May 22nd, 2008 Posted in affiliate marketing

Just my interpretations of opinions given by attorney George Isaacson on the call….

1.) Traditional affiliate marketing does not constitute a nexus, based on the wording of the May 8th memo. The memo, PERHAPS, is a direct response to the Amazon lawsuit in an effort to keeping the law “constitutional”.

2.) NY affiliates cannot specifically target NY customers in any form out side of web links and remain “unaffected” in the eyes of the merchant.

3.) The merchants, not the networks, are specifically charged with knowing the revenues of all performance based activity done by NY residents to NY customers.

4.) NY affiliates MAY (and this is still a sticky one) email market to NY residents providing they do not SPECIFICALLY mention a merchant by name in the email. Mentioning a merchant name would potentially qualify as “additional activity”, and therefore make them a party to the nexus definition.

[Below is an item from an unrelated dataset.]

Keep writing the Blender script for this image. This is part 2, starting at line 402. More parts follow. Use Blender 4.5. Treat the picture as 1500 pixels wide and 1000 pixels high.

All in all, I think the call was what I expected, and a good one. Here’s the downside.

Merchants still have to apply as a tax entity, then rebut that they have a nexus in NY based on having only traditional affiliates. Second, the burden of proof falls on them to prove that their affiliates are NOT engaging in “other activity”.  (UPDATED Note:  I’m still not sure exactly who has to register, and who doesn’t…  What step is between “registering” and “rebutting”, etc.)

Might still be too much responsibility for some merchants to hold on to NY affiliates at least, and perhaps their programs, at worst.